Scene script records:

* * *

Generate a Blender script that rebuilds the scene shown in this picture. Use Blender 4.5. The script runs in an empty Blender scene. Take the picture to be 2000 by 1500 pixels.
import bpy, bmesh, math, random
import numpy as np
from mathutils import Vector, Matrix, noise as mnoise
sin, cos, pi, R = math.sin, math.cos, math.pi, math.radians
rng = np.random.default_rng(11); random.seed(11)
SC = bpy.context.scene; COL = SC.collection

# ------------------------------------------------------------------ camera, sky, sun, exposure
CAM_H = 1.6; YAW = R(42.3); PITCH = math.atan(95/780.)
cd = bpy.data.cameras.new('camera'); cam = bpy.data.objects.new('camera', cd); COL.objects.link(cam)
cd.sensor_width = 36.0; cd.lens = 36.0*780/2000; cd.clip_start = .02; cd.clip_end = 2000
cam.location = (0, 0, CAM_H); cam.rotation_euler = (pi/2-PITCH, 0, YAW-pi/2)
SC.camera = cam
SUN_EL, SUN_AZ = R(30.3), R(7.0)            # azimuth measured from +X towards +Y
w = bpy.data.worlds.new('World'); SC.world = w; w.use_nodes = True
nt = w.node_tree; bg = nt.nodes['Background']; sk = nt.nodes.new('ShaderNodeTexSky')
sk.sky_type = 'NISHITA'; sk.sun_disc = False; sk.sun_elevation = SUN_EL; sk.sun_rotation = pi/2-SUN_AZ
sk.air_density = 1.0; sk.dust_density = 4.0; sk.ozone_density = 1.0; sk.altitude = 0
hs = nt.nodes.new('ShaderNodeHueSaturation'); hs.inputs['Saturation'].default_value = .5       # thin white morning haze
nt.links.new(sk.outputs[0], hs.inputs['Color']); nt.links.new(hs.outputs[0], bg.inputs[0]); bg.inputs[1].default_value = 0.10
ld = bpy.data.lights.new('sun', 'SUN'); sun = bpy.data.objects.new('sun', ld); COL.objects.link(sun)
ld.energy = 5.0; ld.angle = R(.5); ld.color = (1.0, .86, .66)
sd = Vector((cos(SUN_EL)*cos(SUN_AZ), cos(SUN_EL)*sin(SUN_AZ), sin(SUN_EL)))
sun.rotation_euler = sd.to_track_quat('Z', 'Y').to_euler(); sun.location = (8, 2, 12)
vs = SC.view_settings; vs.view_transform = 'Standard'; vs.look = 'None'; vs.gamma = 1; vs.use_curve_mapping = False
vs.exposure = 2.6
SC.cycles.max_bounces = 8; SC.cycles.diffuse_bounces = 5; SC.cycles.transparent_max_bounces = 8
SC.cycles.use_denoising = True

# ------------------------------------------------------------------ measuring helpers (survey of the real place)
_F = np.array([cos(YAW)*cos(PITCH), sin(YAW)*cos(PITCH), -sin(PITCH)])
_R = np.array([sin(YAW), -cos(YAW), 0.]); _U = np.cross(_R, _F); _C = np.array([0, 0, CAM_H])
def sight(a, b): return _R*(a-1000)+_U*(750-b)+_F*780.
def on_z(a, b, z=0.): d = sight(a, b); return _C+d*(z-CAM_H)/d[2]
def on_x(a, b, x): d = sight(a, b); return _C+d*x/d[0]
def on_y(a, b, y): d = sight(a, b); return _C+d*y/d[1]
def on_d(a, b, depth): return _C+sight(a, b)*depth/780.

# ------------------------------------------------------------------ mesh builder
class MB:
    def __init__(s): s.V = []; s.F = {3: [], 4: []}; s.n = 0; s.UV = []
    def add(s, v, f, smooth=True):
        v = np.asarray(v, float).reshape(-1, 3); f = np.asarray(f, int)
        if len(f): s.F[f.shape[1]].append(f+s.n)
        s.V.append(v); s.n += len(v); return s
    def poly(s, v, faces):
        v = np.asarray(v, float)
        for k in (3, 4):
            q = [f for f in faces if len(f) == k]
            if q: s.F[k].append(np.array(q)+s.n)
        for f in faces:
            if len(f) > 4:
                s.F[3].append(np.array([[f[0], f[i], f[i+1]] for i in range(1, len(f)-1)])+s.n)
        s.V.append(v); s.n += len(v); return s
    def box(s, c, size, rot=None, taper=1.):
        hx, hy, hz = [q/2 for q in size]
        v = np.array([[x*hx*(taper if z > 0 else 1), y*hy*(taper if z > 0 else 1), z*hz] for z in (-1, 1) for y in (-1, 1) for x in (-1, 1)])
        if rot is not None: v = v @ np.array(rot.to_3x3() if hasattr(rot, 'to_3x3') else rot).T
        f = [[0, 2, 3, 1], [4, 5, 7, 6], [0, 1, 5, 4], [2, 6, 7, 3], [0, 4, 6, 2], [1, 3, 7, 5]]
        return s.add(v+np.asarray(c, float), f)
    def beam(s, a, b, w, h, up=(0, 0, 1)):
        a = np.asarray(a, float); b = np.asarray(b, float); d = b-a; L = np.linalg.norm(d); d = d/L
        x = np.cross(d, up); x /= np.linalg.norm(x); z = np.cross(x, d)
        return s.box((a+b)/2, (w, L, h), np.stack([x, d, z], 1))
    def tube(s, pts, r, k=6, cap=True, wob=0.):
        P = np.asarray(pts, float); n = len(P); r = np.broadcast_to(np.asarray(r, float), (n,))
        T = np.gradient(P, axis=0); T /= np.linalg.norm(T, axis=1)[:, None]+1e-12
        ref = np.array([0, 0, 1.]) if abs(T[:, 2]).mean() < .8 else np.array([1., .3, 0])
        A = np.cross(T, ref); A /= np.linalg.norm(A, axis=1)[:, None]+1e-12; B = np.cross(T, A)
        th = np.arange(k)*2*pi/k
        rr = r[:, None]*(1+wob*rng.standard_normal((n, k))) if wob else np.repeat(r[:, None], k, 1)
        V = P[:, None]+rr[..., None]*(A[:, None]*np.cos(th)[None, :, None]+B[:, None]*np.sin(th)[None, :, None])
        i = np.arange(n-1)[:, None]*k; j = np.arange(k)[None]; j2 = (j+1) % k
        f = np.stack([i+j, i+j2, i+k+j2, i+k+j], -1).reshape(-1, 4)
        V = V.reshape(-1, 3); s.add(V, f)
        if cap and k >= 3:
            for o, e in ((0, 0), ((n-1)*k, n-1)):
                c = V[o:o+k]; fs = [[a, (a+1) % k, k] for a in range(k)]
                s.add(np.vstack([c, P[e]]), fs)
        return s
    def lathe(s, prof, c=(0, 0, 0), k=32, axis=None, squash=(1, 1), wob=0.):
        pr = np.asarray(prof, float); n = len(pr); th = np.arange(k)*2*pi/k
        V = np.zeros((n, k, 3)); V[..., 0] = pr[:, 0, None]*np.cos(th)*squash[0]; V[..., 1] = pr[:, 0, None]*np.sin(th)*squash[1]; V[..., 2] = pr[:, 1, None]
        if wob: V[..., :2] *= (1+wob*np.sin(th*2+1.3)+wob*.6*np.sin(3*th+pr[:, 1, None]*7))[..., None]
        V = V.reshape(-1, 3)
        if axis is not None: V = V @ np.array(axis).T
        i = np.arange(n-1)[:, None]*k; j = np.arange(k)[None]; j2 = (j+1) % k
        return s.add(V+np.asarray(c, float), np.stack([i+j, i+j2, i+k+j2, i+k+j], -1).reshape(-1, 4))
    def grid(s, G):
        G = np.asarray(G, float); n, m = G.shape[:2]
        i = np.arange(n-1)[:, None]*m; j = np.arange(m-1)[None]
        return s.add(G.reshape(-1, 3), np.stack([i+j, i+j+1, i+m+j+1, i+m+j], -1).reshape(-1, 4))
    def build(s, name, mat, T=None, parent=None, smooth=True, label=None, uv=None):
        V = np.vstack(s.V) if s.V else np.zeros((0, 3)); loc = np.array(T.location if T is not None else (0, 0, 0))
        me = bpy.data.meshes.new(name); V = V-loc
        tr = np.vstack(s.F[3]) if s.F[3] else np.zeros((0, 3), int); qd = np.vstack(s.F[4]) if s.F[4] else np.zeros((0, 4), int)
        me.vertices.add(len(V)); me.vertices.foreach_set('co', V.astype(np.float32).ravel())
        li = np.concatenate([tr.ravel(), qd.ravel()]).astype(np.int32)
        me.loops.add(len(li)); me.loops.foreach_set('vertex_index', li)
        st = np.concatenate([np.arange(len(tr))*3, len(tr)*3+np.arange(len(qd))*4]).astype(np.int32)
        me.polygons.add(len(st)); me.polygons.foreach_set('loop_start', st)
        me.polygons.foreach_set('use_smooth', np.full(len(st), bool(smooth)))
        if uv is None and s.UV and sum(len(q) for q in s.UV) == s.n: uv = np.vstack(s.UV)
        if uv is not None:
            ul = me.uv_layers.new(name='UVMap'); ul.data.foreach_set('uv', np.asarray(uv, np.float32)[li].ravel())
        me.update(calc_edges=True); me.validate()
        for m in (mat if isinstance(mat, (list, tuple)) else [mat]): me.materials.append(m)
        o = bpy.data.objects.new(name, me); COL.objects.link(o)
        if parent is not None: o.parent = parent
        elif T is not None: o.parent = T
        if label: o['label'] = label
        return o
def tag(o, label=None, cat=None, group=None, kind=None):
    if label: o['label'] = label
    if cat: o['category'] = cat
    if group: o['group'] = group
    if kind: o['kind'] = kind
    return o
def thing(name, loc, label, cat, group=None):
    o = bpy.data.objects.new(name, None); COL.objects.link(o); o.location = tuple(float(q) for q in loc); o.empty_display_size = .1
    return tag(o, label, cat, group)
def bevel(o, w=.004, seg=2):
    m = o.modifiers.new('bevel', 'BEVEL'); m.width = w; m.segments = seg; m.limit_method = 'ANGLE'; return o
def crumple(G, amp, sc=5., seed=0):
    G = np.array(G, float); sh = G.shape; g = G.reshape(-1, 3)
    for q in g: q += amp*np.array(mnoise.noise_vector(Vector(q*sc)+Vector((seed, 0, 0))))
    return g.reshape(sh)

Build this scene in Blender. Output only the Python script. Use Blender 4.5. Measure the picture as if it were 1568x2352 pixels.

* * *

TASK REQUIREMENTS —
Give back the listing exactly, please, from its first line to the line containing "SC = bpy.context.scene; COL = SC.collection", inclusive, and nothing past that line.

CORRECT ANSWER —
Generate a Blender script that rebuilds the scene shown in this picture. Use Blender 4.5. The script runs in an empty Blender scene. Take the picture to be 2000 by 1500 pixels.
import bpy, bmesh, math, random
import numpy as np
from mathutils import Vector, Matrix, noise as mnoise
sin, cos, pi, R = math.sin, math.cos, math.pi, math.radians
rng = np.random.default_rng(11); random.seed(11)
SC = bpy.context.scene; COL = SC.collection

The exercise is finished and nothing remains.